Now the Judge can look at you and say, it is good that you have repented, and because your fine is paid, you are free to go.

Today as we remember what we are thankful for, I am thankful that I didn't get justice, because justice is what I deserved. I am thankful that I received mercy, because mercy is not getting what I deserved. But I am the most thankful for grace, that I get what I don't deserve, that being the righteousness of Christ attributed to my sake, so that when God looks at me, He no longer sees an enemy, but an adopted child.
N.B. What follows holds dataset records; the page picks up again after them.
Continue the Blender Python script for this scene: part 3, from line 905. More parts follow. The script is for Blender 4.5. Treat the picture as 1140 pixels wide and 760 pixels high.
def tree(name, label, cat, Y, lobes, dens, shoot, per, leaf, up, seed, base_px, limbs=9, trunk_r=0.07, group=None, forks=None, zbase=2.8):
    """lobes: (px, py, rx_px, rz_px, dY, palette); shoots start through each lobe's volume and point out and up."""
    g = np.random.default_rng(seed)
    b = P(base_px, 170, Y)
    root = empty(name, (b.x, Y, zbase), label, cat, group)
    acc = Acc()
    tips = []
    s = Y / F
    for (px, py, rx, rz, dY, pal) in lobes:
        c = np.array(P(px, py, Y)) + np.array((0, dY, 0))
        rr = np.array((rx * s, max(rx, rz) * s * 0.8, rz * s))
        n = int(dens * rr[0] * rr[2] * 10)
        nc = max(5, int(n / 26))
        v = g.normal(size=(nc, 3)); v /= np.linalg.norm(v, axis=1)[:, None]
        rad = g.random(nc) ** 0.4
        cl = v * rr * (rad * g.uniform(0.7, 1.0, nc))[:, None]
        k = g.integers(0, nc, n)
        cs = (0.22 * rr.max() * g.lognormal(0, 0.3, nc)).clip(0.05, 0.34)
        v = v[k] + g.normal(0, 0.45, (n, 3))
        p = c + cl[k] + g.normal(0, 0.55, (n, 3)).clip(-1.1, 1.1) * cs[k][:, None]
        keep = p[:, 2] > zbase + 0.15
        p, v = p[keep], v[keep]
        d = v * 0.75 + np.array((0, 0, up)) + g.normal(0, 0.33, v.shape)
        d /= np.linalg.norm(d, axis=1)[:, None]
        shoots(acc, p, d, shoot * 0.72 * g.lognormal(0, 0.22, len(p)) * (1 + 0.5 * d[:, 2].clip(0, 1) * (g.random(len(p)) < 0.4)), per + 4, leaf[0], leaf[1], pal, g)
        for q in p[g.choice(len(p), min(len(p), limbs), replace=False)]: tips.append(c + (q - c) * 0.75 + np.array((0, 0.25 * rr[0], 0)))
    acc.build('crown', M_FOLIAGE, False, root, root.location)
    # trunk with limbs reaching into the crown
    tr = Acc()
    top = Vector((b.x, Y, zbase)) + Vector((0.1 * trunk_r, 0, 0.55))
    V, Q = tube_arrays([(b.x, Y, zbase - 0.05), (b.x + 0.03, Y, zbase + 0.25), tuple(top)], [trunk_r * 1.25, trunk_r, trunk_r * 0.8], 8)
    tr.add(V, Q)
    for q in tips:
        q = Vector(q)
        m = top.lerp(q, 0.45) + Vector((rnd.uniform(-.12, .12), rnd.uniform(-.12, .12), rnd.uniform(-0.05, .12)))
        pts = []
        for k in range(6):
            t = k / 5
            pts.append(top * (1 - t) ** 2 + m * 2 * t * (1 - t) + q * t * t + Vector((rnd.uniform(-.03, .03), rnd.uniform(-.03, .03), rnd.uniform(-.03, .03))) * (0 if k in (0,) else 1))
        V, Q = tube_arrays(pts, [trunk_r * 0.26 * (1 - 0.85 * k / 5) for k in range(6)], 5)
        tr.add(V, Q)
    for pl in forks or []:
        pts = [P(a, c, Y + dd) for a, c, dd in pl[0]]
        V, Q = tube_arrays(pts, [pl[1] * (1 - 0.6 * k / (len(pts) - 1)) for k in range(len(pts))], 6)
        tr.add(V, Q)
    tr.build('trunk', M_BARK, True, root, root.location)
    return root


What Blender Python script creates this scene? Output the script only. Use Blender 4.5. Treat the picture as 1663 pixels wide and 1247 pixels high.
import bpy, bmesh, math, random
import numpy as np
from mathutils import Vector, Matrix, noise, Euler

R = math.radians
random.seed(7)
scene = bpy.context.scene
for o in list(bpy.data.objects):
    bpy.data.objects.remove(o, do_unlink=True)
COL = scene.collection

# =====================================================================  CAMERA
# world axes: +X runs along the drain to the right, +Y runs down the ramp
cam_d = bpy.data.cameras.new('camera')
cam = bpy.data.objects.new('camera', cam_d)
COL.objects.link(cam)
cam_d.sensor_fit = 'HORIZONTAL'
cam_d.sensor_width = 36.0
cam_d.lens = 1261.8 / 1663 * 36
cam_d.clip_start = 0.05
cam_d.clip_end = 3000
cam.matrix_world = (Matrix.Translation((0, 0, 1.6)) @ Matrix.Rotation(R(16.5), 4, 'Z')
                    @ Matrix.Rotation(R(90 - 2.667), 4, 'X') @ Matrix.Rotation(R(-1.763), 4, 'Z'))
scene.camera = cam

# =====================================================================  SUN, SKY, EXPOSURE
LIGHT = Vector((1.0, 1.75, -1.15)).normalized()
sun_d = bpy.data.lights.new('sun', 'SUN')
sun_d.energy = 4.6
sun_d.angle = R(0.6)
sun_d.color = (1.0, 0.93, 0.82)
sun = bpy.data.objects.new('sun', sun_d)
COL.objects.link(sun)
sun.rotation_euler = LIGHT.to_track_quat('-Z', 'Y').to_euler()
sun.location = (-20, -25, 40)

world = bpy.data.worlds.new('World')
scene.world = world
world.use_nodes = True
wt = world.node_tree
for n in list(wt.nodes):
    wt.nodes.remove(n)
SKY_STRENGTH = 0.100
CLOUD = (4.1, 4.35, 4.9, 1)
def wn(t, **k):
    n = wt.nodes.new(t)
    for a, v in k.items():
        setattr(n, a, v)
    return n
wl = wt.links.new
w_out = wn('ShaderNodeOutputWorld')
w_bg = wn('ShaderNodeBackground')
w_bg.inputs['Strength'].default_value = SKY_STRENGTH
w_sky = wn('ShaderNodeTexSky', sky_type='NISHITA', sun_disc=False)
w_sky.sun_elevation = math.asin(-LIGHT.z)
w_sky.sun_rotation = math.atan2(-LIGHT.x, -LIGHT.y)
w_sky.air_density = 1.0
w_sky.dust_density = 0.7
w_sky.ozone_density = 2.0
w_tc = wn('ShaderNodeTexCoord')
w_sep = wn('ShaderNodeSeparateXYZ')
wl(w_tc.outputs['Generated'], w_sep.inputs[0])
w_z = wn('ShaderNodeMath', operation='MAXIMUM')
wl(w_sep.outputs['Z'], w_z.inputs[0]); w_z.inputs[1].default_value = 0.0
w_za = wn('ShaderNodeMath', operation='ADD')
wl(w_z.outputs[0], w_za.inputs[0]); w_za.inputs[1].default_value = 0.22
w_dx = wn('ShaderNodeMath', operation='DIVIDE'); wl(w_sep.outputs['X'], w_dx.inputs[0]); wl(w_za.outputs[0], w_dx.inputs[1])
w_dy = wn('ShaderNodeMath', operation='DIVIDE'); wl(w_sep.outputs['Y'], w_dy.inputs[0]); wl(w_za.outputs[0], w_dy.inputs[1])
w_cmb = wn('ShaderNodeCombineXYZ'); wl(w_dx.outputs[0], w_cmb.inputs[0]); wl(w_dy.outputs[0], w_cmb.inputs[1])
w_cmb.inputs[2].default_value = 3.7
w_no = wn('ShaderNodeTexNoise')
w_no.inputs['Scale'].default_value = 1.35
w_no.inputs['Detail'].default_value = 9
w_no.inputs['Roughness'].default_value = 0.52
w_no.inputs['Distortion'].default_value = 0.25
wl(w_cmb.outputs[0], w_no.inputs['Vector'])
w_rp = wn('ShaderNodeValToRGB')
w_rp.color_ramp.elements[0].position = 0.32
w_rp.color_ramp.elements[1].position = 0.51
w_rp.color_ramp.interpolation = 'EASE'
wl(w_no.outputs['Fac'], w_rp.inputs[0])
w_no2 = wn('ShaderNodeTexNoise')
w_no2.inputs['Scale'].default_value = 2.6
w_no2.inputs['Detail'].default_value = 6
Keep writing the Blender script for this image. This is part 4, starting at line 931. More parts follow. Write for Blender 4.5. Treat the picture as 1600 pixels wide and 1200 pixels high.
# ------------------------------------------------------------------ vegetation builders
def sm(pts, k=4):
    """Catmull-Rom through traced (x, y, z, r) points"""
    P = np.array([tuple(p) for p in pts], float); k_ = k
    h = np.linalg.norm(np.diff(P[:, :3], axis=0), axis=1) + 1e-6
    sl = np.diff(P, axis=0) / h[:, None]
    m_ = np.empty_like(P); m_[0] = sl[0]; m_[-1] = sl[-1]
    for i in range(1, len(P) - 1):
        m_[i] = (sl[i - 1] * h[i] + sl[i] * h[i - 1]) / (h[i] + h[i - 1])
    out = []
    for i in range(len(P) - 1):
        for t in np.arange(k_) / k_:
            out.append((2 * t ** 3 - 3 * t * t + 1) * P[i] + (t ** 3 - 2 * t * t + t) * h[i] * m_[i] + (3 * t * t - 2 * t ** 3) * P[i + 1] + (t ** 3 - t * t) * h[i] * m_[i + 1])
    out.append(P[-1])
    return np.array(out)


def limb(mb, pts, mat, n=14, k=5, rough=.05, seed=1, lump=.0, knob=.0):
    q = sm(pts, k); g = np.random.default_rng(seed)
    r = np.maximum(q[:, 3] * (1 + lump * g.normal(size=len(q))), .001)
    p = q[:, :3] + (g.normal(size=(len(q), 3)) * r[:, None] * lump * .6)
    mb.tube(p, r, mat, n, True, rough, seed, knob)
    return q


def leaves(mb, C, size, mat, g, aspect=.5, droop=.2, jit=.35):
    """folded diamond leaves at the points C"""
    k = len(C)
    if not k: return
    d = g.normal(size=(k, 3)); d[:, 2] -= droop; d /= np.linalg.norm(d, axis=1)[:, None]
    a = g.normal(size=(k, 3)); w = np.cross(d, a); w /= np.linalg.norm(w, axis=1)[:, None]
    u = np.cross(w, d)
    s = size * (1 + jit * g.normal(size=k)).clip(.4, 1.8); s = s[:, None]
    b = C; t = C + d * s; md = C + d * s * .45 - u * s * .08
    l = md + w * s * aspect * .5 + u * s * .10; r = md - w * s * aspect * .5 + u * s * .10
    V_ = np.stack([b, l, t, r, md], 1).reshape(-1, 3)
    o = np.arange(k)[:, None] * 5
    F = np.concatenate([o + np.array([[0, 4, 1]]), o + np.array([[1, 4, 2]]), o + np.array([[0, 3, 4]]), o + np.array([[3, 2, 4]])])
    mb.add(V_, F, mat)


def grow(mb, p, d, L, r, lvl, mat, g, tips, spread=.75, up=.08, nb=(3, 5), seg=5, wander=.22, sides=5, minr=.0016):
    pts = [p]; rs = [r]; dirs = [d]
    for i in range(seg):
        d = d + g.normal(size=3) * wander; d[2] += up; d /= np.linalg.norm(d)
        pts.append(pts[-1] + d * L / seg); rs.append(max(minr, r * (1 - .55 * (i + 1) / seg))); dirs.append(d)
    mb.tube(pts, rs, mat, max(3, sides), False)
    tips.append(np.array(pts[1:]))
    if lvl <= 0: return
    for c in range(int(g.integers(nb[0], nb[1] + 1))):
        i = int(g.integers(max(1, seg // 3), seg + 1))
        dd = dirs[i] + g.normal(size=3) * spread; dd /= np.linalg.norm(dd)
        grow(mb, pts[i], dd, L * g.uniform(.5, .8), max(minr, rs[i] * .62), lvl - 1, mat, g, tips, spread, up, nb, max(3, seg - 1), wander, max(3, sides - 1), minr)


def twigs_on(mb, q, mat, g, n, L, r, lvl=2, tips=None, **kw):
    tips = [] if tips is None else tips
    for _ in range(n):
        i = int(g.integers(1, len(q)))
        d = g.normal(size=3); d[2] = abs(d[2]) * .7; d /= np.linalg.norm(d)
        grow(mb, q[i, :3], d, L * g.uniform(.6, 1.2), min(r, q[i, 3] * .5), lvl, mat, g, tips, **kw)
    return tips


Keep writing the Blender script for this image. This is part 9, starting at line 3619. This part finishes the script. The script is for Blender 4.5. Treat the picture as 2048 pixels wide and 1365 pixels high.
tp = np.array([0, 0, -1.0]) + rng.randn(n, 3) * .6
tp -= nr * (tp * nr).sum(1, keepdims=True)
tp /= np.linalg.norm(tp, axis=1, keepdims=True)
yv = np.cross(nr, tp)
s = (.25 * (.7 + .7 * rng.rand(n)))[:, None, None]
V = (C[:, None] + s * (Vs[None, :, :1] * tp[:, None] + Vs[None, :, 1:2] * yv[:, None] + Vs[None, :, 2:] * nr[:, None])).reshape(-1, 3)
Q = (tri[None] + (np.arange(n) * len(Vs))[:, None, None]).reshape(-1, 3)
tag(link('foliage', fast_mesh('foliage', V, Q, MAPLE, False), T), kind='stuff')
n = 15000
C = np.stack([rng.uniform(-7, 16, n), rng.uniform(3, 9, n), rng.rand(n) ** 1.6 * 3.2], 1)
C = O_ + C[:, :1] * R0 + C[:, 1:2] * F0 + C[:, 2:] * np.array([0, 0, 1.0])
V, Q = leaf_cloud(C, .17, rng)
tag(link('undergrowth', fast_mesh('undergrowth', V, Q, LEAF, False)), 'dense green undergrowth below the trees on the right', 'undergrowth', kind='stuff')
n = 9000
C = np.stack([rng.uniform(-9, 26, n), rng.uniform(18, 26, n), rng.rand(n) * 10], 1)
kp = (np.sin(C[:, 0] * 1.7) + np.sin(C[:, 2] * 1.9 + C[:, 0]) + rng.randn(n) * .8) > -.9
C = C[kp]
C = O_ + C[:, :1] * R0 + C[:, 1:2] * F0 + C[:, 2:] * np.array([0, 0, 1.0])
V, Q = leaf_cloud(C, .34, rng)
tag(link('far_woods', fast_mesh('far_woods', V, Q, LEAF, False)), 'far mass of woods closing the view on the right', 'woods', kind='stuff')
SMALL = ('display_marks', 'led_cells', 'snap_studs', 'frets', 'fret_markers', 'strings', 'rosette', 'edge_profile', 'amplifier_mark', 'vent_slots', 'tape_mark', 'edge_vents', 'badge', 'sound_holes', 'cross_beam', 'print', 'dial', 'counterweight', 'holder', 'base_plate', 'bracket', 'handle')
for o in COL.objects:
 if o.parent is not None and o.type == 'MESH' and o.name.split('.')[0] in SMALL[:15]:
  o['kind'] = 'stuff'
Mary and Martha were rejoicing that death had been defeated, Jesus Christ first showed that this was possible by raising their brother Lazarus, but made it permanent by raising Himself on the third day, He defeated death and will live forevermore, and so will we if we will approach the throne of grace in humility, and repentance, and absolute trust.

On this beautiful Thanksgiving, I ask that you don't let another day go by without being reconciled to your Creator. He has provided the means, please reach out and receive this gift which was purchased at such a price. I cannot promise you that after you are born into the family of God, that you encounter prosperity or persecution, but I will bet that your Thanksgivings and Christmas' take on a whole new meaning after you do.